STATED PROBLEM
All of the entries need to be written out again, exactly as they are.

** start RECORDS SUPPLIED **

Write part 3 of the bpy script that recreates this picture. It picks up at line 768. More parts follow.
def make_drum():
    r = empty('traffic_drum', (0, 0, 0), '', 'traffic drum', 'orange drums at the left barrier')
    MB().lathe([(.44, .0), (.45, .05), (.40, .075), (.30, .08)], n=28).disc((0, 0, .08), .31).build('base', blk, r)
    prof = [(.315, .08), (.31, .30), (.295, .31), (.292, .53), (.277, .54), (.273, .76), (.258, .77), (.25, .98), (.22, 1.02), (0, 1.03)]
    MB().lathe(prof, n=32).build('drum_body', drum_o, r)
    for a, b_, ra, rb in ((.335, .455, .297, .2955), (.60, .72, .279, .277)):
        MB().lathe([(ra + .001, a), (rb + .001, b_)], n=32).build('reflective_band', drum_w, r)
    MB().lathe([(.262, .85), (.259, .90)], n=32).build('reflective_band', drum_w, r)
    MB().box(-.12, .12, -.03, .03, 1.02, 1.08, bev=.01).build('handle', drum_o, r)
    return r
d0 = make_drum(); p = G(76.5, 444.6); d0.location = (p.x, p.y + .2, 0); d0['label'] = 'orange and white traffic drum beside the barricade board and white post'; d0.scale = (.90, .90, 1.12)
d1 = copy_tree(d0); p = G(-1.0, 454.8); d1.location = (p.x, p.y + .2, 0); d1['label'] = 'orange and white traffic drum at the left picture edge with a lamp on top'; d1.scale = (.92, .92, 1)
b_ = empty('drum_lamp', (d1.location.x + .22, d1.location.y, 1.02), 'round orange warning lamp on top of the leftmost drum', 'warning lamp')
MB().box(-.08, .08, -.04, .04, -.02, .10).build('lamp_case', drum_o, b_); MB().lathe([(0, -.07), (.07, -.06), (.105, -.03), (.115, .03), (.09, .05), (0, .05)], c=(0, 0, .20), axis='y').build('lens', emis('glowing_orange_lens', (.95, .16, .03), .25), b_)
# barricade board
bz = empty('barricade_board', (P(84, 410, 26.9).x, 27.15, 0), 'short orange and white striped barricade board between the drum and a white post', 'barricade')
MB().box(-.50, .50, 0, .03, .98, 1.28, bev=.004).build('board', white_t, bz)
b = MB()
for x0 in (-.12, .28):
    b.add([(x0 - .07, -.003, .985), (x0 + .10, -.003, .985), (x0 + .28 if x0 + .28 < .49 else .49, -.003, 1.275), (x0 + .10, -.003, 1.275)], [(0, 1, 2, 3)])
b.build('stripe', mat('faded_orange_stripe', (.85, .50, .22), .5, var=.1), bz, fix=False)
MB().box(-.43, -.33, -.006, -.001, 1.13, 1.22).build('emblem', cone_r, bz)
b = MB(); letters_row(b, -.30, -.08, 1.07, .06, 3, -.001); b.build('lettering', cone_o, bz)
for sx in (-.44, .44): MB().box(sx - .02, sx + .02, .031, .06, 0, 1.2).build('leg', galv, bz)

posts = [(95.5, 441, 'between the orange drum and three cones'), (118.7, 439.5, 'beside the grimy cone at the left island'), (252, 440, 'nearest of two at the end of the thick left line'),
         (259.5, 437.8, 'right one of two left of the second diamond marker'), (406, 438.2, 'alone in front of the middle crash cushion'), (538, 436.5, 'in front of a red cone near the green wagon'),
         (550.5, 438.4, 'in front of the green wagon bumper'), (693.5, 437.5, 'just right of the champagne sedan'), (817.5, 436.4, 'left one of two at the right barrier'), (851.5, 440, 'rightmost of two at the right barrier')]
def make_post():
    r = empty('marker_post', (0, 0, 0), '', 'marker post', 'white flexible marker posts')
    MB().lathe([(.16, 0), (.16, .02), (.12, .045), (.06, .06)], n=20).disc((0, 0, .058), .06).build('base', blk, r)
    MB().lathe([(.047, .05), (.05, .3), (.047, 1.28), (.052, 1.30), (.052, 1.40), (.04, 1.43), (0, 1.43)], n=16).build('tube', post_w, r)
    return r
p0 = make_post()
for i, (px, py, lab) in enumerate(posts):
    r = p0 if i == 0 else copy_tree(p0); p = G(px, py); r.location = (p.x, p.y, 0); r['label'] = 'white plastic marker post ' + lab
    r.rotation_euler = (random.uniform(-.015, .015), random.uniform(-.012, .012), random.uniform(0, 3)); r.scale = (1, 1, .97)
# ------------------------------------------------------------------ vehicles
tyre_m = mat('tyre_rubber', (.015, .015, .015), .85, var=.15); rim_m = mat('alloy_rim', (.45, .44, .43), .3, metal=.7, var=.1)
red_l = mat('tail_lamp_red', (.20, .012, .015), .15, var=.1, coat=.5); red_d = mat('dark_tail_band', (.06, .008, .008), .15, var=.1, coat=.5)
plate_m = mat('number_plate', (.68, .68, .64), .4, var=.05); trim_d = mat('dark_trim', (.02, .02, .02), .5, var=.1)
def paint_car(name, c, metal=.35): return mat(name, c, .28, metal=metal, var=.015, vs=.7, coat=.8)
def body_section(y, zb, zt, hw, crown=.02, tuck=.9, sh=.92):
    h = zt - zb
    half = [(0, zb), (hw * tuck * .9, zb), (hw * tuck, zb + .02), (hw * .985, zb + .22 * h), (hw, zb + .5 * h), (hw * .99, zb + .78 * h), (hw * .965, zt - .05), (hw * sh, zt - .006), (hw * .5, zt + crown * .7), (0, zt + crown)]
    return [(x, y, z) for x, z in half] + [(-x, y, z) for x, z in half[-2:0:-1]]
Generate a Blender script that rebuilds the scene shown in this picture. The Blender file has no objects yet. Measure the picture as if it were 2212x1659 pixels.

** end RECORDS SUPPLIED **

ANSWER FOR THE TASK
Write part 3 of the bpy script that recreates this picture. It picks up at line 768. More parts follow.
def make_drum():
    r = empty('traffic_drum', (0, 0, 0), '', 'traffic drum', 'orange drums at the left barrier')
    MB().lathe([(.44, .0), (.45, .05), (.40, .075), (.30, .08)], n=28).disc((0, 0, .08), .31).build('base', blk, r)
    prof = [(.315, .08), (.31, .30), (.295, .31), (.292, .53), (.277, .54), (.273, .76), (.258, .77), (.25, .98), (.22, 1.02), (0, 1.03)]
    MB().lathe(prof, n=32).build('drum_body', drum_o, r)
    for a, b_, ra, rb in ((.335, .455, .297, .2955), (.60, .72, .279, .277)):
        MB().lathe([(ra + .001, a), (rb + .001, b_)], n=32).build('reflective_band', drum_w, r)
    MB().lathe([(.262, .85), (.259, .90)], n=32).build('reflective_band', drum_w, r)
    MB().box(-.12, .12, -.03, .03, 1.02, 1.08, bev=.01).build('handle', drum_o, r)
    return r
d0 = make_drum(); p = G(76.5, 444.6); d0.location = (p.x, p.y + .2, 0); d0['label'] = 'orange and white traffic drum beside the barricade board and white post'; d0.scale = (.90, .90, 1.12)
d1 = copy_tree(d0); p = G(-1.0, 454.8); d1.location = (p.x, p.y + .2, 0); d1['label'] = 'orange and white traffic drum at the left picture edge with a lamp on top'; d1.scale = (.92, .92, 1)
b_ = empty('drum_lamp', (d1.location.x + .22, d1.location.y, 1.02), 'round orange warning lamp on top of the leftmost drum', 'warning lamp')
MB().box(-.08, .08, -.04, .04, -.02, .10).build('lamp_case', drum_o, b_); MB().lathe([(0, -.07), (.07, -.06), (.105, -.03), (.115, .03), (.09, .05), (0, .05)], c=(0, 0, .20), axis='y').build('lens', emis('glowing_orange_lens', (.95, .16, .03), .25), b_)
# barricade board
bz = empty('barricade_board', (P(84, 410, 26.9).x, 27.15, 0), 'short orange and white striped barricade board between the drum and a white post', 'barricade')
MB().box(-.50, .50, 0, .03, .98, 1.28, bev=.004).build('board', white_t, bz)
b = MB()
for x0 in (-.12, .28):
    b.add([(x0 - .07, -.003, .985), (x0 + .10, -.003, .985), (x0 + .28 if x0 + .28 < .49 else .49, -.003, 1.275), (x0 + .10, -.003, 1.275)], [(0, 1, 2, 3)])
b.build('stripe', mat('faded_orange_stripe', (.85, .50, .22), .5, var=.1), bz, fix=False)
MB().box(-.43, -.33, -.006, -.001, 1.13, 1.22).build('emblem', cone_r, bz)
b = MB(); letters_row(b, -.30, -.08, 1.07, .06, 3, -.001); b.build('lettering', cone_o, bz)
for sx in (-.44, .44): MB().box(sx - .02, sx + .02, .031, .06, 0, 1.2).build('leg', galv, bz)

posts = [(95.5, 441, 'between the orange drum and three cones'), (118.7, 439.5, 'beside the grimy cone at the left island'), (252, 440, 'nearest of two at the end of the thick left line'),
         (259.5, 437.8, 'right one of two left of the second diamond marker'), (406, 438.2, 'alone in front of the middle crash cushion'), (538, 436.5, 'in front of a red cone near the green wagon'),
         (550.5, 438.4, 'in front of the green wagon bumper'), (693.5, 437.5, 'just right of the champagne sedan'), (817.5, 436.4, 'left one of two at the right barrier'), (851.5, 440, 'rightmost of two at the right barrier')]
def make_post():
    r = empty('marker_post', (0, 0, 0), '', 'marker post', 'white flexible marker posts')
    MB().lathe([(.16, 0), (.16, .02), (.12, .045), (.06, .06)], n=20).disc((0, 0, .058), .06).build('base', blk, r)
    MB().lathe([(.047, .05), (.05, .3), (.047, 1.28), (.052, 1.30), (.052, 1.40), (.04, 1.43), (0, 1.43)], n=16).build('tube', post_w, r)
    return r
p0 = make_post()
for i, (px, py, lab) in enumerate(posts):
    r = p0 if i == 0 else copy_tree(p0); p = G(px, py); r.location = (p.x, p.y, 0); r['label'] = 'white plastic marker post ' + lab
    r.rotation_euler = (random.uniform(-.015, .015), random.uniform(-.012, .012), random.uniform(0, 3)); r.scale = (1, 1, .97)
# ------------------------------------------------------------------ vehicles
tyre_m = mat('tyre_rubber', (.015, .015, .015), .85, var=.15); rim_m = mat('alloy_rim', (.45, .44, .43), .3, metal=.7, var=.1)
red_l = mat('tail_lamp_red', (.20, .012, .015), .15, var=.1, coat=.5); red_d = mat('dark_tail_band', (.06, .008, .008), .15, var=.1, coat=.5)
plate_m = mat('number_plate', (.68, .68, .64), .4, var=.05); trim_d = mat('dark_trim', (.02, .02, .02), .5, var=.1)
def paint_car(name, c, metal=.35): return mat(name, c, .28, metal=metal, var=.015, vs=.7, coat=.8)
def body_section(y, zb, zt, hw, crown=.02, tuck=.9, sh=.92):
    h = zt - zb
    half = [(0, zb), (hw * tuck * .9, zb), (hw * tuck, zb + .02), (hw * .985, zb + .22 * h), (hw, zb + .5 * h), (hw * .99, zb + .78 * h), (hw * .965, zt - .05), (hw * sh, zt - .006), (hw * .5, zt + crown * .7), (0, zt + crown)]
    return [(x, y, z) for x, z in half] + [(-x, y, z) for x, z in half[-2:0:-1]]
Generate a Blender script that rebuilds the scene shown in this picture. The Blender file has no objects yet. Measure the picture as if it were 2212x1659 pixels.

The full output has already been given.